FCC bombarded from all sides of the retrans debate

The NAB said the proposed retransmission changes would be “devastating;” Cox Enterprises, owner of both TV stations and cable MSOs, told the FCC it needs to consider adopting a last-ditch, fail-safe, when-all-else-fails system to prevent the kind of retrans stalemates that result in cable subscribers losing wired access to TV stations; Sinclair Broadcast Group said the system is not broken and doesn't need fixing.

That’s a typical day at the FCC as interested parties filed a range of comments on the commission’s retrans proposal. Proposed changes by the FCC include outside arbitration, standstill agreements and unbundling station carriage negotiations from co-owned cable channels.

The NAB asked the FCC to deny giving pay-TV providers more leverage in retrans negotiations, saying to do so would make TV stations a non-factor in the competitive marketplace.
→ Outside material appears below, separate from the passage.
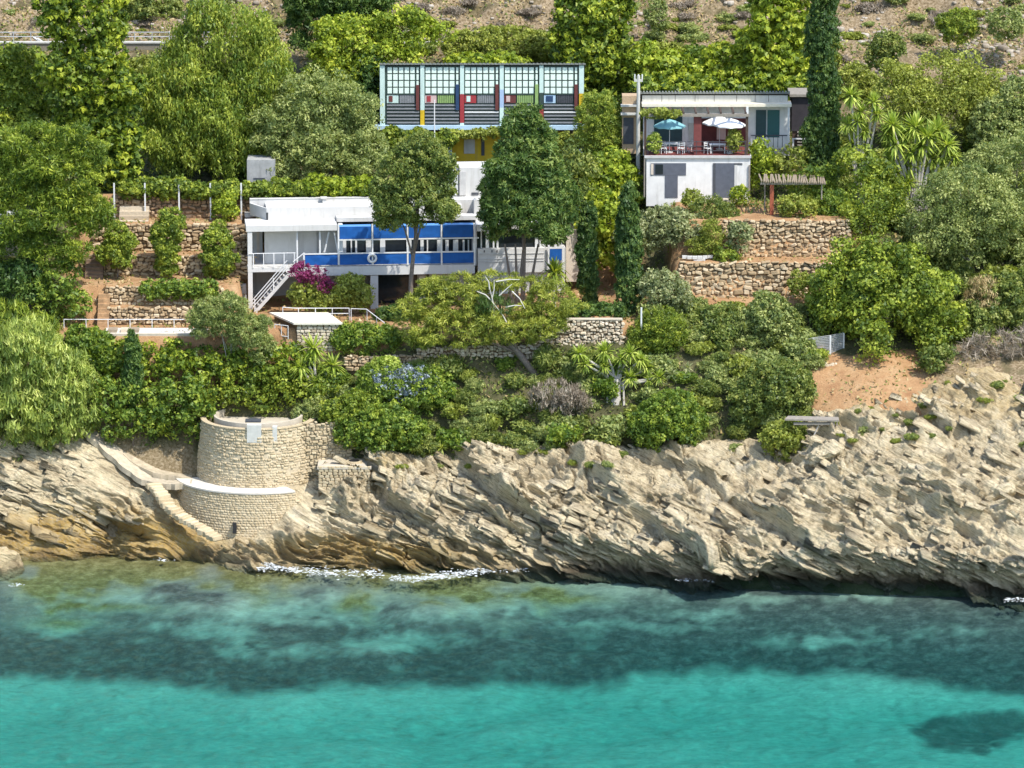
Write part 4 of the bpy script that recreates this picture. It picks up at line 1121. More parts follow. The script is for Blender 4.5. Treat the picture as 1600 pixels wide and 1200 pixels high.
# pillars
for px, w, wd in [(387.2, .0, .36)]:
    u = U(px); MB().box(u, u + wd, .01, .37, zG - 1.2, zCb).build('pillar', white, villa)
VF.box(villa, 'pillar', 579, 430.5, 591, 487, .1, .55, white)
VF.box(villa, 'pillar', 655, 430.5, 664, 482, 1.2, .4, beige)
for px in (464.5, 500):
    VF.box(villa, 'column', px - 1.2, 361, px + 1.2, 416, .35, .1, whitemetal)
for (a, b) in ((514, 362, ), (522, 362)):
    u0, z0 = VF.uz(a - 7 if a == 514 else 528, 394, .6); u1, z1 = VF.uz(a if a == 514 else 522, 362, .6)
    MB().tube([(u0, .6, z0), (u1, .6, z1)], .07, 6).build('brace', whitemetal, villa)
# balcony railing with canvas
posts = [475, 529, 582, 637, 690, 741.5]
for i, px in enumerate(posts):
    top = 395 if i == 0 else 350
    VF.box(villa, 'railing_post', px - 1.2, top, px + 1.2, 414, -.10, .08, whitemetal)
for yy, a, b in ((394.6, 475, 742), (373.5, 529, 748)):
    z = VF.uz(610, yy)[1]
    MB().box(U(a), U(b), -.115, -.055, z - .05, z + .05).build('railing_rail', whitemetal, villa)
zr0, zr1 = VF.uz(610, 412.5)[1], VF.uz(610, 395.8)[1]
za0, za1 = VF.uz(610, 372)[1], VF.uz(610, 353)[1]
def canvas(name, u0, u1, z0, z1, y, seed):
    rng = np.random.RandomState(seed); nx, nz = 14, 6
    uu, zz = np.meshgrid(np.linspace(u0, u1, nx), np.linspace(z0, z1, nz))
    ed = np.minimum(np.minimum(uu - u0, u1 - uu) / .4, 1) * np.minimum(np.minimum(zz - z0, z1 - zz) / .15, 1)
    yy = y + .035 * fbm(uu * 1.6, zz * 2, uu * 0 + seed, 3) * ed
    i = np.arange(nx * nz).reshape(nz, nx)
    F = np.c_[i[:-1, :-1].ravel(), i[:-1, 1:].ravel(), i[1:, 1:].ravel(), i[1:, :-1].ravel()]
    link(name, np_mesh(name, np.c_[uu.ravel(), yy.ravel(), zz.ravel()], F, bluecanvas, smooth=True), villa)
for i in range(5):
    canvas('canvas_panel', U(posts[i]) + .09, U(posts[i + 1]) - .07, zr0, zr1, -.06, i)
    if i: 
        canvas('awning_panel', U(posts[i]) + .09, U(posts[i + 1]) - .09, za0, za1, -.04, 10 + i)
        z2 = VF.uz(610, 350.5)[1]
        MB().add([(U(posts[i]) + .09, -.04, za1 - .02), (U(posts[i + 1]) - .09, -.04, za1 - .02), (U(posts[i + 1]) - .09, 0.6, za1 + .05), (U(posts[i]) + .09, 0.6, za1 + .05)], [(0, 1, 2, 3)]).build('awning_top', lightblue, villa)
# railing of the left terrace and slanting stair rail
zl = VF.uz(430, 395.5)[1]
MB().tube([(uL + .1, -.06, zl), (U(462), -.06, zl)], .035, 6).build('railing_rail', whitemetal, villa)
MB().tube([(U(458), -.08, VF.uz(458, 409)[1]), (U(474), -.08, VF.uz(474, 396)[1])], .05, 6).build('railing_rail', whitemetal, villa)
for px in (396, 412, 428, 444, 460):
    VF.box(villa, 'railing_post', px - .7, 396, px + .7, 418, -.09, .06, whitemetal)
# window band behind the balcony
zs0, zs1 = zS, VF.uz(610, 351, 0)[1]
_wg = MB().box(U(530), U(745), 1.75, 1.80, zS, zs1 + .3).build('window_glass', glass, villa)
MB().box(U(528), U(748), 1.45, 2.6, zs1 + .02, zs1 + .34).build('roof_edge', white, villa)
_r = random.Random(8)
px = 533
while px < 738:
    kind = _r.random(); wpx = _r.choice([2, 3, 5, 8])
    if not (600 < px < 632):
        VF.box(_wg, 'curtain' if kind > .5 else 'window_mullion', px, 375, px + wpx, 414, 1.62, .09, curtain if kind > .5 else whitemetal)
    px += wpx + _r.choice([5, 7, 11, 14])
for px in (533, 742):
    VF.box(villa, 'side_wall', px - 3, 352, px + 3, 415, .5, 1.2, whitemetal)
# right wing
MB().box(uR + .25, uE, .15, 7.0, zSb - .02, VF.uz(810, 388, .15)[1]).build('right_wing_wall', white, villa)
MB().box(uR + .25, uE - .3, .55, 7.0, VF.uz(810, 388, .15)[1] + .002, VF.uz(810, 360, .15)[1]).build('right_wing_glass', glass, villa)
MB().box(uR + .15, uE + .1, .0, 7.0, VF.uz(810, 360, .15)[1] + .002, VF.uz(810, 350, .15)[1]).build('right_wing_roof', white, villa)
for px, w, m in [(751, 2, curtain), (759, 5, whitemetal), (770, 2.5, whitemetal), (776, 3, curtain), (836, 5, whitemetal), (843, 9, curtain), (856, 3, whitemetal), (866, 12, white)]:
    VF.box(villa, 'window_frame', px, 360.5, px + w, 387.5, .40, .12, m)
for yy in (396, 404, 408):
    VF.box(villa, 'board_joint', 746, yy, 850, yy + .8, .10, .045, greyrender)
for px in (756, 768, 776):
    VF.box(villa, 'latch', px, 391, px + 1.6, 394.5, .09, .05, charcoal)
VF.box(villa, 'canvas_panel', 859, 389, 878, 407, -.1, .05, bluecanvas)
VF.box(villa, 'railing_post', 856, 384, 858.5, 420, -.12, .08, whitemetal)
VF.box(villa, 'railing_post', 878.5, 384, 881, 424, -.12, .08, whitemetal)
VF.box(villa, 'railing_rail', 858.6, 386, 878.4, 388.5, -.12, .07, whitemetal)
VF.box(villa, 'end_wall', 884.5, 360, 905, 440, 1.2, 5, beige)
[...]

The Cox petition sides with the FCC’s proposals, recommending outside arbitration and standstill agreements to keep signals on the air as well as looking at whether TV station retrans deals should be forcibly decoupled from co-owned cable channel carriage.

It was Sinclair, whose high-profile retrans battle with Mediacom around the time of New Year’s Day football games, which really brought the issue to the attention of FCC Chairman Julius Genachowski in the first place. The broadcaster told the FCC the system is not broken because less than 1 percent of signals are pulled from cable systems. However, Sinclair argued that cable operators often wait until the last minute to negotiate a new deal, “knowing that interruptions can be costly for a broadcaster.”

Sinclair argued that the system was just now beginning to work as it was intended, with broadcasters getting the cash compensation for their signals that the 1992 Cable Act envisioned when it set up the system. “The petition is simply an effort by the MVPDs to institutionalize one of their favored negotiating tactics — the extension of an expired agreement — through government fiat,” Sinclair wrote.

In short, the broadcasters argued, the proposed FCC changes “would have devastating consequences for competition, for the program services provided by local stations and, more importantly, for the nation’s television viewers.”